* **Aim**: Write every line of the material out exactly as shown.

* **Available data**:

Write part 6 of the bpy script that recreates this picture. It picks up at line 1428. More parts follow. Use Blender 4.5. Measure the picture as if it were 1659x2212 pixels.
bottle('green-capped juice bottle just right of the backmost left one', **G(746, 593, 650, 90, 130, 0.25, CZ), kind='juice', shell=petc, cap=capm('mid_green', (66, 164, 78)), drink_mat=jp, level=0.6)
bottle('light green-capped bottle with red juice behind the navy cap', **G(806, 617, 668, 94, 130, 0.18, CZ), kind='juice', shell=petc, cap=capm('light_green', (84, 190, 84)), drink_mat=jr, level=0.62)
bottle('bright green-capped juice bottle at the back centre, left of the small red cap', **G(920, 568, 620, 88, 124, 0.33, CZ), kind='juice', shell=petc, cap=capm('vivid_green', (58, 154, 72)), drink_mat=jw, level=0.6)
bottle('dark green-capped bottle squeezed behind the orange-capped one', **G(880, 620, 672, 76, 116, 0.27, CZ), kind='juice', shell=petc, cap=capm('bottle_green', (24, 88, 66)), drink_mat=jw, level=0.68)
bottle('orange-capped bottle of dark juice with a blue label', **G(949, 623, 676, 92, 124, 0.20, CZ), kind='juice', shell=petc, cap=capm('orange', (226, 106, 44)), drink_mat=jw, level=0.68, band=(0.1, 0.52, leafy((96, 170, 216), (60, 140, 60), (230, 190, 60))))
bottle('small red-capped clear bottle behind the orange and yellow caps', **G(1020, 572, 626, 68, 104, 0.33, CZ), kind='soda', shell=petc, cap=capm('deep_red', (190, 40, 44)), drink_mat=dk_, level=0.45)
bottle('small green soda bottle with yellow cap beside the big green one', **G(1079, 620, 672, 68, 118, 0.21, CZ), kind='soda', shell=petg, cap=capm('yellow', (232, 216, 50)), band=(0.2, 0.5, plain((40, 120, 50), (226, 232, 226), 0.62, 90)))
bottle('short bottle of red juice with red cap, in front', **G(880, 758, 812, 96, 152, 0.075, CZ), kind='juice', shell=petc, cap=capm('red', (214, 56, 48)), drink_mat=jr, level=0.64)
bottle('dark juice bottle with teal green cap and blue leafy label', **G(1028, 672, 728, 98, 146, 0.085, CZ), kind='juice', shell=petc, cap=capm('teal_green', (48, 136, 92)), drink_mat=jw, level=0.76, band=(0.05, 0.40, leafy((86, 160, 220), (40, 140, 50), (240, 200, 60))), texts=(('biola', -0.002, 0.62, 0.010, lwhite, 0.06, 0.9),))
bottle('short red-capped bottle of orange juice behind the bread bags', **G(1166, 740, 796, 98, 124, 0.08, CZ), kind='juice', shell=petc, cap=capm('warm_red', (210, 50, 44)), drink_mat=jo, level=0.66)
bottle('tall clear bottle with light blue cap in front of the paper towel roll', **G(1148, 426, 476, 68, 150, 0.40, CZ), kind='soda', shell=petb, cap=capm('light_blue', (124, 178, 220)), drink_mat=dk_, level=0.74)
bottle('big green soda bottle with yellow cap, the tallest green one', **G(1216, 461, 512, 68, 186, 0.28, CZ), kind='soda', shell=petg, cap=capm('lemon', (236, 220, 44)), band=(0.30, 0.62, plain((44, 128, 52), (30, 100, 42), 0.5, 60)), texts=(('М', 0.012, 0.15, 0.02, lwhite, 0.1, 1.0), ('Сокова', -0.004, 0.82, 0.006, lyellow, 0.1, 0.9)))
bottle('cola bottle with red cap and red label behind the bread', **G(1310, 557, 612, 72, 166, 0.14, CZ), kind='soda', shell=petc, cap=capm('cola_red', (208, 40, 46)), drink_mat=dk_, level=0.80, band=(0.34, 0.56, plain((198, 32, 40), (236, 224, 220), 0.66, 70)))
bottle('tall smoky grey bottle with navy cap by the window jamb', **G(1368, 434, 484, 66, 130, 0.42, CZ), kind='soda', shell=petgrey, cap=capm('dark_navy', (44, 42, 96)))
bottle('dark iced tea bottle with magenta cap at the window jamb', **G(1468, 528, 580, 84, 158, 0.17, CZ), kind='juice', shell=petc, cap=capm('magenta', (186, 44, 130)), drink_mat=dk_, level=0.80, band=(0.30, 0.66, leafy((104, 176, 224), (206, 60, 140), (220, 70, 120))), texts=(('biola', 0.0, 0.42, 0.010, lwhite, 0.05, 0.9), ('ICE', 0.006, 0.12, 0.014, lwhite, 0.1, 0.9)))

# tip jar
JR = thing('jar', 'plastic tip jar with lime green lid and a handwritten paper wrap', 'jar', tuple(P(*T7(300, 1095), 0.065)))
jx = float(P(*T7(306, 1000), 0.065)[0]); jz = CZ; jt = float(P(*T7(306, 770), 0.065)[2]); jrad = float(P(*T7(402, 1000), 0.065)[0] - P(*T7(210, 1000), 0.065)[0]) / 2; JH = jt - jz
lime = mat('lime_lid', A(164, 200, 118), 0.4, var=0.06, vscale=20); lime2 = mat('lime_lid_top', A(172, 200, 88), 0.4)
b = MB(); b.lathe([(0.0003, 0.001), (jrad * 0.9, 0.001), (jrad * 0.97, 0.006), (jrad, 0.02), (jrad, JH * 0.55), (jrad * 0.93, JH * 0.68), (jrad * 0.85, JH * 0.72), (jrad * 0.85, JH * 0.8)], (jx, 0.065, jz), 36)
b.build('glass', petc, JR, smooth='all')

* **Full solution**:
Write part 6 of the bpy script that recreates this picture. It picks up at line 1428. More parts follow. Use Blender 4.5. Measure the picture as if it were 1659x2212 pixels.
bottle('green-capped juice bottle just right of the backmost left one', **G(746, 593, 650, 90, 130, 0.25, CZ), kind='juice', shell=petc, cap=capm('mid_green', (66, 164, 78)), drink_mat=jp, level=0.6)
bottle('light green-capped bottle with red juice behind the navy cap', **G(806, 617, 668, 94, 130, 0.18, CZ), kind='juice', shell=petc, cap=capm('light_green', (84, 190, 84)), drink_mat=jr, level=0.62)
bottle('bright green-capped juice bottle at the back centre, left of the small red cap', **G(920, 568, 620, 88, 124, 0.33, CZ), kind='juice', shell=petc, cap=capm('vivid_green', (58, 154, 72)), drink_mat=jw, level=0.6)
bottle('dark green-capped bottle squeezed behind the orange-capped one', **G(880, 620, 672, 76, 116, 0.27, CZ), kind='juice', shell=petc, cap=capm('bottle_green', (24, 88, 66)), drink_mat=jw, level=0.68)
bottle('orange-capped bottle of dark juice with a blue label', **G(949, 623, 676, 92, 124, 0.20, CZ), kind='juice', shell=petc, cap=capm('orange', (226, 106, 44)), drink_mat=jw, level=0.68, band=(0.1, 0.52, leafy((96, 170, 216), (60, 140, 60), (230, 190, 60))))
bottle('small red-capped clear bottle behind the orange and yellow caps', **G(1020, 572, 626, 68, 104, 0.33, CZ), kind='soda', shell=petc, cap=capm('deep_red', (190, 40, 44)), drink_mat=dk_, level=0.45)
bottle('small green soda bottle with yellow cap beside the big green one', **G(1079, 620, 672, 68, 118, 0.21, CZ), kind='soda', shell=petg, cap=capm('yellow', (232, 216, 50)), band=(0.2, 0.5, plain((40, 120, 50), (226, 232, 226), 0.62, 90)))
bottle('short bottle of red juice with red cap, in front', **G(880, 758, 812, 96, 152, 0.075, CZ), kind='juice', shell=petc, cap=capm('red', (214, 56, 48)), drink_mat=jr, level=0.64)
bottle('dark juice bottle with teal green cap and blue leafy label', **G(1028, 672, 728, 98, 146, 0.085, CZ), kind='juice', shell=petc, cap=capm('teal_green', (48, 136, 92)), drink_mat=jw, level=0.76, band=(0.05, 0.40, leafy((86, 160, 220), (40, 140, 50), (240, 200, 60))), texts=(('biola', -0.002, 0.62, 0.010, lwhite, 0.06, 0.9),))
bottle('short red-capped bottle of orange juice behind the bread bags', **G(1166, 740, 796, 98, 124, 0.08, CZ), kind='juice', shell=petc, cap=capm('warm_red', (210, 50, 44)), drink_mat=jo, level=0.66)
bottle('tall clear bottle with light blue cap in front of the paper towel roll', **G(1148, 426, 476, 68, 150, 0.40, CZ), kind='soda', shell=petb, cap=capm('light_blue', (124, 178, 220)), drink_mat=dk_, level=0.74)
bottle('big green soda bottle with yellow cap, the tallest green one', **G(1216, 461, 512, 68, 186, 0.28, CZ), kind='soda', shell=petg, cap=capm('lemon', (236, 220, 44)), band=(0.30, 0.62, plain((44, 128, 52), (30, 100, 42), 0.5, 60)), texts=(('М', 0.012, 0.15, 0.02, lwhite, 0.1, 1.0), ('Сокова', -0.004, 0.82, 0.006, lyellow, 0.1, 0.9)))
bottle('cola bottle with red cap and red label behind the bread', **G(1310, 557, 612, 72, 166, 0.14, CZ), kind='soda', shell=petc, cap=capm('cola_red', (208, 40, 46)), drink_mat=dk_, level=0.80, band=(0.34, 0.56, plain((198, 32, 40), (236, 224, 220), 0.66, 70)))
bottle('tall smoky grey bottle with navy cap by the window jamb', **G(1368, 434, 484, 66, 130, 0.42, CZ), kind='soda', shell=petgrey, cap=capm('dark_navy', (44, 42, 96)))
bottle('dark iced tea bottle with magenta cap at the window jamb', **G(1468, 528, 580, 84, 158, 0.17, CZ), kind='juice', shell=petc, cap=capm('magenta', (186, 44, 130)), drink_mat=dk_, level=0.80, band=(0.30, 0.66, leafy((104, 176, 224), (206, 60, 140), (220, 70, 120))), texts=(('biola', 0.0, 0.42, 0.010, lwhite, 0.05, 0.9), ('ICE', 0.006, 0.12, 0.014, lwhite, 0.1, 0.9)))

# tip jar
JR = thing('jar', 'plastic tip jar with lime green lid and a handwritten paper wrap', 'jar', tuple(P(*T7(300, 1095), 0.065)))
jx = float(P(*T7(306, 1000), 0.065)[0]); jz = CZ; jt = float(P(*T7(306, 770), 0.065)[2]); jrad = float(P(*T7(402, 1000), 0.065)[0] - P(*T7(210, 1000), 0.065)[0]) / 2; JH = jt - jz
lime = mat('lime_lid', A(164, 200, 118), 0.4, var=0.06, vscale=20); lime2 = mat('lime_lid_top', A(172, 200, 88), 0.4)
b = MB(); b.lathe([(0.0003, 0.001), (jrad * 0.9, 0.001), (jrad * 0.97, 0.006), (jrad, 0.02), (jrad, JH * 0.55), (jrad * 0.93, JH * 0.68), (jrad * 0.85, JH * 0.72), (jrad * 0.85, JH * 0.8)], (jx, 0.065, jz), 36)
b.build('glass', petc, JR, smooth='all')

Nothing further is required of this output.